### EXERCISE
Make an exact transcription of the material, leaving out all images.

### COLLECTED DATA
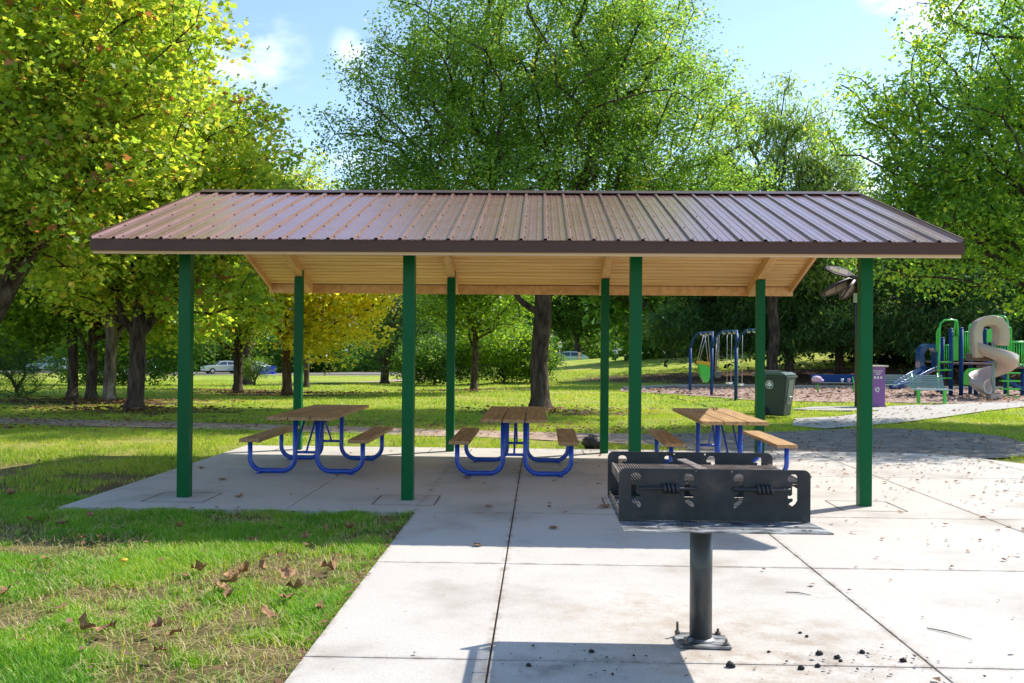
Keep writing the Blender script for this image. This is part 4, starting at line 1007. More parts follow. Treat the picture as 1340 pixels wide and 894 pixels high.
def f_mulch(rg, N):
    x = rg.uniform(3, 30, N); y = rg.uniform(31, 42, N); k = in_poly(x, y, mulch); return x[k], y[k]
litter('wood_chips', 'pinkish wood chips covering the playground', 9000, f_mulch, .16, M['chips'], 207, lambda x, y: x*0+.0)
def f_crumb(rg, N):
    k = rg.integers(0, 3, N); cx = np.array([2.0, 1.75, .5])[k]; cy = np.array([5.05, 4.95, 4.95])[k]
    x = cx+rg.normal(0, .28, N); y = cy+rg.normal(0, .13, N); q = y > 4.4; return x[q], y[q]
litter('charcoal_crumbs', 'tiny charcoal crumbs on the slab near the grill', 130, f_crumb, .022, M['char'], 208)
# two thin twigs on the slab
for (u0, v0, u1, v1, lb) in ((1213, 823, 1272, 838, 'long thin twig on the slab at the lower right'), (1028, 776, 1062, 780, 'short straight twig on the slab right of the grill post')):
    a, b = gpt(u0, v0), gpt(u1, v1); a.z = b.z = .006; mid = (a+b)/2+Vector((0, .02, .003)); o = MB().tube([a, mid, b], [.003, .004, .002], 5).build('twig', M['rust']); o['label'] = lb; o['category'] = 'twig'
# yellow dandelion-like dot in the lawn
p = gpt(162, 731, .06); m = MB(); m.ball((0, 0, .05), (.03, .03, .012), 10, 5, .1); m.tube([(0, 0, -.03), (0, 0, .05)], .003, 5)
o = m.build('lawn_flower', M['yellow']); o.location = (p.x, p.y, 0); o['label'] = 'single small yellow flower in the sunlit lawn'; o['category'] = 'flower'

# ================================================================== WHEELED BINS, PURPLE BIN
def text_mesh(txt, size, mat, parent, mtx, name='lettering', ext=.002):
    cu = bpy.data.curves.new('t', 'FONT'); cu.body = txt; cu.size = size; cu.align_x = 'CENTER'; cu.extrude = ext
    co = bpy.data.objects.new('t', cu); C.objects.link(co)
    me = bpy.data.meshes.new_from_object(co.evaluated_get(bpy.context.evaluated_depsgraph_get())); bpy.data.objects.remove(co)
    me.transform(mtx); me.materials.clear(); me.materials.append(mat); me.name = name
    o = bpy.data.objects.new(name, me); C.objects.link(o); o.parent = parent; return o
def make_cart(label, cat, loc, rz, mat, lid):
    t = thing('wheeled_bin', label, cat, loc, rz)
    m = MB(); w0, d0, w1, d1, h = .44, .50, .60, .72, 1.0
    m.add([(-w0/2, -d0/2, .03), (w0/2, -d0/2, .03), (w0/2, d0/2, .03), (-w0/2, d0/2, .03), (-w1/2, -d1/2, h), (w1/2, -d1/2, h), (w1/2, d1/2, h), (-w1/2, d1/2, h)],
          [(0, 3, 2, 1), (4, 5, 6, 7), (0, 1, 5, 4), (1, 2, 6, 5), (2, 3, 7, 6), (3, 0, 4, 7)])
    b = m.build('body', mat, t, bevel=.035)
    MB().box((0, 0, h-.005), (w1+.05, d1+.05, .05)).build('rim', mat, t, bevel=.012)
    m = MB(); m.prism([(-.34, 1.025), (.40, 1.025), (.40, 1.05), (.30, 1.10), (-.22, 1.11), (-.34, 1.06)], 'x', -w1/2-.03, w1/2+.03); m.build('lid', lid, t, bevel=.012)
    m = MB(); m.tube([(-.24, .38, .90), (-.24, .46, .97), (.24, .46, .97), (.24, .38, .90)], .018, 8); m.build('handle', lid, t)
    # moulded recess strip and catch bar on the narrow side
    MB().box((0, -.318, .62), (.30, .03, .62), Matrix.Rotation(R(6), 3, 'X')).build('moulded_rib', M['cartpale'] if mat == M['cart'] else mat, t, bevel=.01)
    MB().tube([(-.1, -.335, .50), (.1, -.335, .50)], .014, 8).build('catch_bar', M['galv'], t)
    for s in (-1, 1):
        m = MB(); m.tube([(s*.25, .26, .125), (s*.31, .26, .125)], .125, 20); m.build('wheel', M['tyre'], t)
    return t
cart = make_cart('dark green wheeled rubbish cart with a round tree emblem beside the right rear post', 'rubbish bin', (6.10, 23.6, 0), R(52), M['cart'], M['cartlid'])
# emblem: white disc with a dark tree shape on the side facing the shelter
em_m = Matrix.Translation((-.305, .08, .80)) @ Matrix.Rotation(R(-90), 4, 'Z') @ Matrix.Rotation(R(90), 4, 'X') @ Matrix.Rotation(R(4), 4, 'X')
def disc(r, n=28): return [(r*math.cos(2*PI*k/n), r*math.sin(2*PI*k/n)) for k in range(n)]
em = plate('emblem', disc(.105), [disc(.092)], .004, M['white'], cart, em_m)
tree_p = [(-.012, -.075), (.012, -.075), (.012, -.035), (.045, -.04), (.068, -.015), (.06, .015), (.045, .035), (.03, .06), (0, .075), (-.03, .06), (-.045, .035), (-.06, .015), (-.068, -.015), (-.045, -.04), (-.012, -.035)]
plate('emblem_tree', [(x*1.05, y*1.05) for x, y in tree_p], [], .004, M['white'], em, em_m @ Matrix.Translation((0, 0, .001)))
make_cart('tan wheeled bin almost hidden behind the right rear post', 'rubbish bin', (6.34, 25.2, 0), R(90), M['tancart'], M['cart'])
pb = thing('recycling_bin', 'tall narrow purple bin with a flat pale lid beside the green post', 'recycling bin', (10.22, 28.6, 0), R(8))
MB().box((0, 0, .60), (.46, .46, 1.14)).box((0, 0, .03), (.50, .50, .07)).build('body', M['pvioletbin'], pb, bevel=.01)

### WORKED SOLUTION
Keep writing the Blender script for this image. This is part 4, starting at line 1007. More parts follow. Treat the picture as 1340 pixels wide and 894 pixels high.
def f_mulch(rg, N):
    x = rg.uniform(3, 30, N); y = rg.uniform(31, 42, N); k = in_poly(x, y, mulch); return x[k], y[k]
litter('wood_chips', 'pinkish wood chips covering the playground', 9000, f_mulch, .16, M['chips'], 207, lambda x, y: x*0+.0)
def f_crumb(rg, N):
    k = rg.integers(0, 3, N); cx = np.array([2.0, 1.75, .5])[k]; cy = np.array([5.05, 4.95, 4.95])[k]
    x = cx+rg.normal(0, .28, N); y = cy+rg.normal(0, .13, N); q = y > 4.4; return x[q], y[q]
litter('charcoal_crumbs', 'tiny charcoal crumbs on the slab near the grill', 130, f_crumb, .022, M['char'], 208)
# two thin twigs on the slab
for (u0, v0, u1, v1, lb) in ((1213, 823, 1272, 838, 'long thin twig on the slab at the lower right'), (1028, 776, 1062, 780, 'short straight twig on the slab right of the grill post')):
    a, b = gpt(u0, v0), gpt(u1, v1); a.z = b.z = .006; mid = (a+b)/2+Vector((0, .02, .003)); o = MB().tube([a, mid, b], [.003, .004, .002], 5).build('twig', M['rust']); o['label'] = lb; o['category'] = 'twig'
# yellow dandelion-like dot in the lawn
p = gpt(162, 731, .06); m = MB(); m.ball((0, 0, .05), (.03, .03, .012), 10, 5, .1); m.tube([(0, 0, -.03), (0, 0, .05)], .003, 5)
o = m.build('lawn_flower', M['yellow']); o.location = (p.x, p.y, 0); o['label'] = 'single small yellow flower in the sunlit lawn'; o['category'] = 'flower'

# ================================================================== WHEELED BINS, PURPLE BIN
def text_mesh(txt, size, mat, parent, mtx, name='lettering', ext=.002):
    cu = bpy.data.curves.new('t', 'FONT'); cu.body = txt; cu.size = size; cu.align_x = 'CENTER'; cu.extrude = ext
    co = bpy.data.objects.new('t', cu); C.objects.link(co)
    me = bpy.data.meshes.new_from_object(co.evaluated_get(bpy.context.evaluated_depsgraph_get())); bpy.data.objects.remove(co)
    me.transform(mtx); me.materials.clear(); me.materials.append(mat); me.name = name
    o = bpy.data.objects.new(name, me); C.objects.link(o); o.parent = parent; return o
def make_cart(label, cat, loc, rz, mat, lid):
    t = thing('wheeled_bin', label, cat, loc, rz)
    m = MB(); w0, d0, w1, d1, h = .44, .50, .60, .72, 1.0
    m.add([(-w0/2, -d0/2, .03), (w0/2, -d0/2, .03), (w0/2, d0/2, .03), (-w0/2, d0/2, .03), (-w1/2, -d1/2, h), (w1/2, -d1/2, h), (w1/2, d1/2, h), (-w1/2, d1/2, h)],
          [(0, 3, 2, 1), (4, 5, 6, 7), (0, 1, 5, 4), (1, 2, 6, 5), (2, 3, 7, 6), (3, 0, 4, 7)])
    b = m.build('body', mat, t, bevel=.035)
    MB().box((0, 0, h-.005), (w1+.05, d1+.05, .05)).build('rim', mat, t, bevel=.012)
    m = MB(); m.prism([(-.34, 1.025), (.40, 1.025), (.40, 1.05), (.30, 1.10), (-.22, 1.11), (-.34, 1.06)], 'x', -w1/2-.03, w1/2+.03); m.build('lid', lid, t, bevel=.012)
    m = MB(); m.tube([(-.24, .38, .90), (-.24, .46, .97), (.24, .46, .97), (.24, .38, .90)], .018, 8); m.build('handle', lid, t)
    # moulded recess strip and catch bar on the narrow side
    MB().box((0, -.318, .62), (.30, .03, .62), Matrix.Rotation(R(6), 3, 'X')).build('moulded_rib', M['cartpale'] if mat == M['cart'] else mat, t, bevel=.01)
    MB().tube([(-.1, -.335, .50), (.1, -.335, .50)], .014, 8).build('catch_bar', M['galv'], t)
    for s in (-1, 1):
        m = MB(); m.tube([(s*.25, .26, .125), (s*.31, .26, .125)], .125, 20); m.build('wheel', M['tyre'], t)
    return t
cart = make_cart('dark green wheeled rubbish cart with a round tree emblem beside the right rear post', 'rubbish bin', (6.10, 23.6, 0), R(52), M['cart'], M['cartlid'])
# emblem: white disc with a dark tree shape on the side facing the shelter
em_m = Matrix.Translation((-.305, .08, .80)) @ Matrix.Rotation(R(-90), 4, 'Z') @ Matrix.Rotation(R(90), 4, 'X') @ Matrix.Rotation(R(4), 4, 'X')
def disc(r, n=28): return [(r*math.cos(2*PI*k/n), r*math.sin(2*PI*k/n)) for k in range(n)]
em = plate('emblem', disc(.105), [disc(.092)], .004, M['white'], cart, em_m)
tree_p = [(-.012, -.075), (.012, -.075), (.012, -.035), (.045, -.04), (.068, -.015), (.06, .015), (.045, .035), (.03, .06), (0, .075), (-.03, .06), (-.045, .035), (-.06, .015), (-.068, -.015), (-.045, -.04), (-.012, -.035)]
plate('emblem_tree', [(x*1.05, y*1.05) for x, y in tree_p], [], .004, M['white'], em, em_m @ Matrix.Translation((0, 0, .001)))
make_cart('tan wheeled bin almost hidden behind the right rear post', 'rubbish bin', (6.34, 25.2, 0), R(90), M['tancart'], M['cart'])
pb = thing('recycling_bin', 'tall narrow purple bin with a flat pale lid beside the green post', 'recycling bin', (10.22, 28.6, 0), R(8))
MB().box((0, 0, .60), (.46, .46, 1.14)).box((0, 0, .03), (.50, .50, .07)).build('body', M['pvioletbin'], pb, bevel=.01)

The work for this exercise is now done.